In this scenario, we'd arrive at a stalemate. You all know I'm generally among the last to invoke the specter of a constitutional crisis. But if the courts, especially the Supreme Court, were to explicitly order the executive branch to take some specific action and the administration flatly refused, then we wouldn't know what happens next.

Once again, the end result for Abrego Garcia is the same. He remains in El Salvador while the showdown plays out and likely stays there unless the administration has a drastic change of heart and chooses to comply with legal commands from the court. Third and finally, the tactical drawdown, return of Abrego Garcia and likely re-deportation.

A core problem for Abrego Garcia is that he lacks legal status in the United States beyond the withholding order that provides he can't be deported to El Salvador.
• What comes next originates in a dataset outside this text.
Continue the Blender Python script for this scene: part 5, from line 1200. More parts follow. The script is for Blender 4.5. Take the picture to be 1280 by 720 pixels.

He's neither a visa holder nor a legal permanent resident nor a U.S. citizen. If the administration eventually concludes that a prolonged showdown in the courts will inflict unsustainable political costs, it could make a practical move to end the legal battle. It could bring Abrego Garcia back to the United States.

and then immediately begin the process of deporting him to any country other than El Salvador. Abrego Garcia likely wouldn't go without a fight, as his legal team surely would challenge. His ongoing detention would argue that the administration has offered no substantive evidence of gang ties or criminality. But the cold reality for Abrego Garcia is that he can be deported even without evidence of criminality or other wrongdoing.
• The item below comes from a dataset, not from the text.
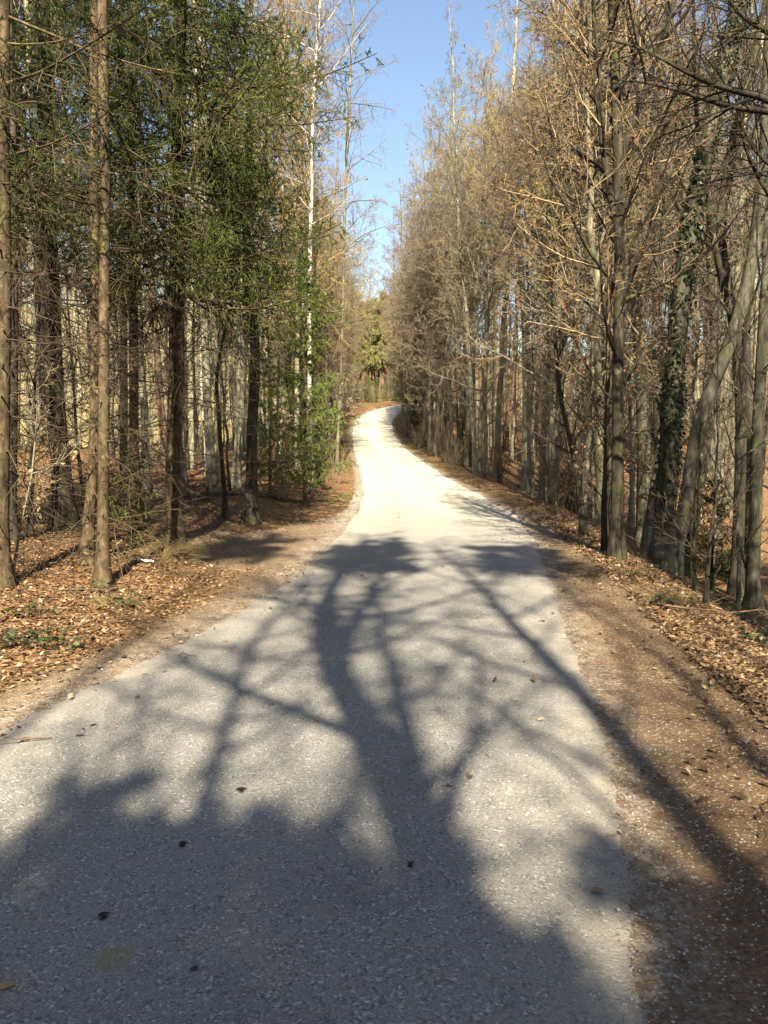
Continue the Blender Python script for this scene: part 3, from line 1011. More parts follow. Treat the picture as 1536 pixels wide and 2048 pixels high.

You'll notice one scenario that's not among our listed possibilities. The Trump administration will not admit its mistake, correct it. bring Abrego Garcia back and allow him to remain in the United States. The government could have done that right away. They initially acknowledged, quote, administrative error.

in the deportation of Abrego Garcia and promptly fired the Justice Department attorney who made this truthful in-court concession. But the fleeting admission that the government screwed up, as Judge Wilkinson put it, was unaccompanied by remedial action. Now the moment has passed and the administration digs in deeper by the day. Attorney General Pam Bondi flatly declared this week that, quote,

He is not coming back to our country. There was no situation ever where he was going to stay in this country. None, none, end quote. Abrego Garcia has become a political pawn through none of his own doing and to his own misfortune, and there's zero chance the administration lets him return to his former life.

In the end, we're left with three plausible endgame scenarios. None are great for Abrego Garcia or for our judicial system. The Trump administration made this mess, and now they've chosen to go on the attack rather than to fix it. Barring some sudden, unexpected return to normalcy, reason, and good old-fashioned fair play, it'll get worse before it gets better. Thanks for listening, everyone. Stay safe and stay informed.